Home Read Classic Album Review: Shelby Lynne | Identity Crisis

Classic Album Review: Shelby Lynne | Identity Crisis

The country singer-songwriter gets back to basics — and back on the right track.

This came out in 2003 – or at least that’s when I got it. Here’s what I said about it back then (with some minor editing):

 


Three years ago, underdog country diva Shelby Lynne released her sixth and best CD: The spectacular I Am Shelby Lynne, a disc that established her as a tough yet tender songstress and won her a Grammy for Best New Artist, of all things.

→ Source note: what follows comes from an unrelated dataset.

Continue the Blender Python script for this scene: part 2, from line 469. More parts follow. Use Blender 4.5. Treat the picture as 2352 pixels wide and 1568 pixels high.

Sadly — but hardly atypically for the music biz — she followed it up with her worst album: The overly slick Love, Shelby, which found her submitting to the will of coimmercial shlockmeister Glen Ballard and posing for cheesecake cover pics. Thankfully, Lynne has got herself back on the right track with the aptly titled Identity Crisis. And she did it the old-fashioned way — by getting right back to basics. This intimate 40-minute gem has a dozen songs written, produced, played and sung by Lynne, backed only by the understated work of a skilled band highlighted by Little Feat keyboard master Bill Payne. Styles vary from the woozy groove of Telephone, the wah-wah roots-rock of Gotta Be Better and the jump-blues of Rocks to the melancholy of If I Were Smart, the lush countripolitan shimmer of Lonesome and the Bonnie Raittish blues-rock of Evil Man and Buttons and Beaus. But whatever direction she takes on Identity Crisis, you never lose the feeling that you’re spending some quality time getting to know the real Shelby.